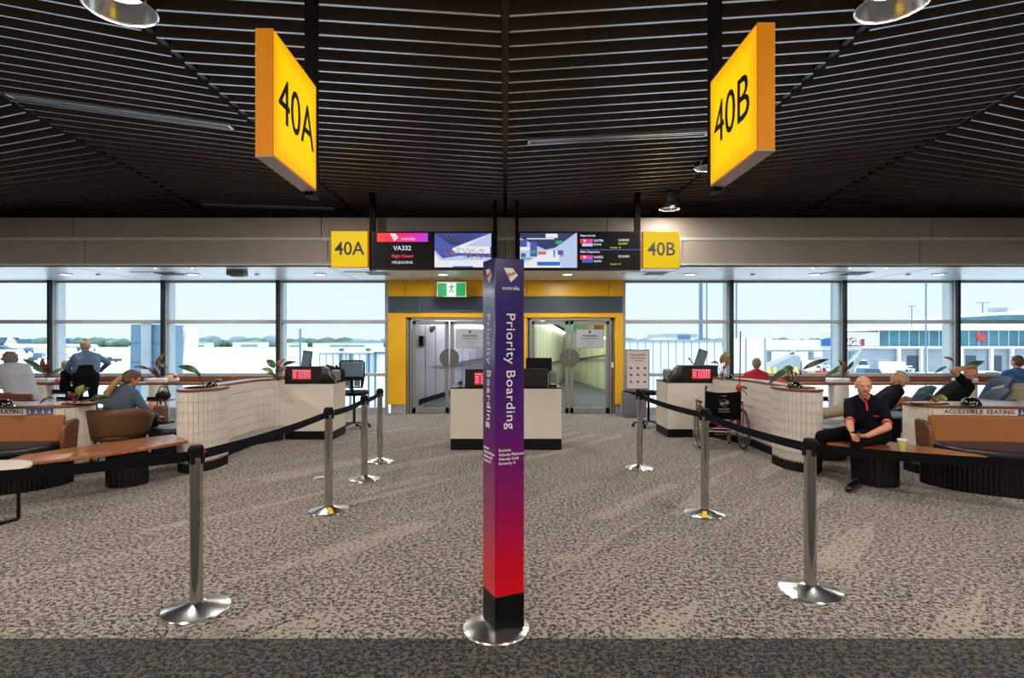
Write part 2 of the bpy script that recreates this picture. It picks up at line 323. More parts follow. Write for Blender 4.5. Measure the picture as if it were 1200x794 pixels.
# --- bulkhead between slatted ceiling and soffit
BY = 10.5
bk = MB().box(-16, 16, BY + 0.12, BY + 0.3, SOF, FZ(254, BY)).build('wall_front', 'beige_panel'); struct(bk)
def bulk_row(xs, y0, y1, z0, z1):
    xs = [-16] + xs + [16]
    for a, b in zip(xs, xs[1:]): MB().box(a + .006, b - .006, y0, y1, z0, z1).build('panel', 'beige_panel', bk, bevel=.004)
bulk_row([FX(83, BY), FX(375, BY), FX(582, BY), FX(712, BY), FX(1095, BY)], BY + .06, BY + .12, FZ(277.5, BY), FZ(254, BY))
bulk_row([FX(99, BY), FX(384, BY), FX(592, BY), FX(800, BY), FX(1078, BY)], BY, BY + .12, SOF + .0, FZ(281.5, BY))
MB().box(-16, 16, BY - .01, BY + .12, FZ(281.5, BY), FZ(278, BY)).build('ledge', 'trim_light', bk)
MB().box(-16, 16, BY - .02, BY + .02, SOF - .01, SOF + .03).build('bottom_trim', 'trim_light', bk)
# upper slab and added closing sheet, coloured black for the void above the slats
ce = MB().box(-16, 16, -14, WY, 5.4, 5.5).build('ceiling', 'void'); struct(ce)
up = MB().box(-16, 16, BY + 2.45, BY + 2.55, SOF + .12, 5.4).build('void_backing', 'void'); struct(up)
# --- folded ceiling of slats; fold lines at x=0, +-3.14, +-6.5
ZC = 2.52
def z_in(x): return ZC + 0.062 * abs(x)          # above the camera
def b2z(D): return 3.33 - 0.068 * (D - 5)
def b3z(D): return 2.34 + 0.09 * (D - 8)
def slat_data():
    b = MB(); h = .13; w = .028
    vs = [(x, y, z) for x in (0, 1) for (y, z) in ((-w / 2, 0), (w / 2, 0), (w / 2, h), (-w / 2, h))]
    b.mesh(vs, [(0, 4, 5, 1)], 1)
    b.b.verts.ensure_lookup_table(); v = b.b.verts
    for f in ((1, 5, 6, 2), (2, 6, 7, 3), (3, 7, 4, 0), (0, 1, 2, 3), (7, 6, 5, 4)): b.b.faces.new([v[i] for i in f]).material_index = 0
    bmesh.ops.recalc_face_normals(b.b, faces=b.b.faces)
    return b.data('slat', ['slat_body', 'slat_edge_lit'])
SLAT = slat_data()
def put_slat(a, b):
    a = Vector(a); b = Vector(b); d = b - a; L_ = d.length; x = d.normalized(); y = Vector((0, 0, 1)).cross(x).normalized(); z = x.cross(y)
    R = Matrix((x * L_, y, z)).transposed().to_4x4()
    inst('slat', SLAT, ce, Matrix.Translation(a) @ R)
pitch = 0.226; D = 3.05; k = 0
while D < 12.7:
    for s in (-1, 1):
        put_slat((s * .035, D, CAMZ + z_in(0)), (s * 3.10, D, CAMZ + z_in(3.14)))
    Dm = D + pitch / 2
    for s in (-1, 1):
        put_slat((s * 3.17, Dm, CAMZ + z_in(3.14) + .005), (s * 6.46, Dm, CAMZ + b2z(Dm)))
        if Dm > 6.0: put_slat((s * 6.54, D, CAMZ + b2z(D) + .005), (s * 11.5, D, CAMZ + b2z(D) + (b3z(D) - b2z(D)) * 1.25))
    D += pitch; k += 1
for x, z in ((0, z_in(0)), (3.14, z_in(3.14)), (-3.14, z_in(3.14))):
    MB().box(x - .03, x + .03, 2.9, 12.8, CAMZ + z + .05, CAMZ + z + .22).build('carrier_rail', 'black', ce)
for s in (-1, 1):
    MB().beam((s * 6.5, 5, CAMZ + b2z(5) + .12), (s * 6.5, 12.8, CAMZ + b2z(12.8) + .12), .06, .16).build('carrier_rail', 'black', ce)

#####

■ Goal:
Reproduce the listing word for word and omit its pictures.

■ Output for this task:
Write part 2 of the bpy script that recreates this picture. It picks up at line 323. More parts follow. Write for Blender 4.5. Measure the picture as if it were 1200x794 pixels.
# --- bulkhead between slatted ceiling and soffit
BY = 10.5
bk = MB().box(-16, 16, BY + 0.12, BY + 0.3, SOF, FZ(254, BY)).build('wall_front', 'beige_panel'); struct(bk)
def bulk_row(xs, y0, y1, z0, z1):
    xs = [-16] + xs + [16]
    for a, b in zip(xs, xs[1:]): MB().box(a + .006, b - .006, y0, y1, z0, z1).build('panel', 'beige_panel', bk, bevel=.004)
bulk_row([FX(83, BY), FX(375, BY), FX(582, BY), FX(712, BY), FX(1095, BY)], BY + .06, BY + .12, FZ(277.5, BY), FZ(254, BY))
bulk_row([FX(99, BY), FX(384, BY), FX(592, BY), FX(800, BY), FX(1078, BY)], BY, BY + .12, SOF + .0, FZ(281.5, BY))
MB().box(-16, 16, BY - .01, BY + .12, FZ(281.5, BY), FZ(278, BY)).build('ledge', 'trim_light', bk)
MB().box(-16, 16, BY - .02, BY + .02, SOF - .01, SOF + .03).build('bottom_trim', 'trim_light', bk)
# upper slab and added closing sheet, coloured black for the void above the slats
ce = MB().box(-16, 16, -14, WY, 5.4, 5.5).build('ceiling', 'void'); struct(ce)
up = MB().box(-16, 16, BY + 2.45, BY + 2.55, SOF + .12, 5.4).build('void_backing', 'void'); struct(up)
# --- folded ceiling of slats; fold lines at x=0, +-3.14, +-6.5
ZC = 2.52
def z_in(x): return ZC + 0.062 * abs(x)          # above the camera
def b2z(D): return 3.33 - 0.068 * (D - 5)
def b3z(D): return 2.34 + 0.09 * (D - 8)
def slat_data():
    b = MB(); h = .13; w = .028
    vs = [(x, y, z) for x in (0, 1) for (y, z) in ((-w / 2, 0), (w / 2, 0), (w / 2, h), (-w / 2, h))]
    b.mesh(vs, [(0, 4, 5, 1)], 1)
    b.b.verts.ensure_lookup_table(); v = b.b.verts
    for f in ((1, 5, 6, 2), (2, 6, 7, 3), (3, 7, 4, 0), (0, 1, 2, 3), (7, 6, 5, 4)): b.b.faces.new([v[i] for i in f]).material_index = 0
    bmesh.ops.recalc_face_normals(b.b, faces=b.b.faces)
    return b.data('slat', ['slat_body', 'slat_edge_lit'])
SLAT = slat_data()
def put_slat(a, b):
    a = Vector(a); b = Vector(b); d = b - a; L_ = d.length; x = d.normalized(); y = Vector((0, 0, 1)).cross(x).normalized(); z = x.cross(y)
    R = Matrix((x * L_, y, z)).transposed().to_4x4()
    inst('slat', SLAT, ce, Matrix.Translation(a) @ R)
pitch = 0.226; D = 3.05; k = 0
while D < 12.7:
    for s in (-1, 1):
        put_slat((s * .035, D, CAMZ + z_in(0)), (s * 3.10, D, CAMZ + z_in(3.14)))
    Dm = D + pitch / 2
    for s in (-1, 1):
        put_slat((s * 3.17, Dm, CAMZ + z_in(3.14) + .005), (s * 6.46, Dm, CAMZ + b2z(Dm)))
        if Dm > 6.0: put_slat((s * 6.54, D, CAMZ + b2z(D) + .005), (s * 11.5, D, CAMZ + b2z(D) + (b3z(D) - b2z(D)) * 1.25))
    D += pitch; k += 1
for x, z in ((0, z_in(0)), (3.14, z_in(3.14)), (-3.14, z_in(3.14))):
    MB().box(x - .03, x + .03, 2.9, 12.8, CAMZ + z + .05, CAMZ + z + .22).build('carrier_rail', 'black', ce)
for s in (-1, 1):
    MB().beam((s * 6.5, 5, CAMZ + b2z(5) + .12), (s * 6.5, 12.8, CAMZ + b2z(12.8) + .12), .06, .16).build('carrier_rail', 'black', ce)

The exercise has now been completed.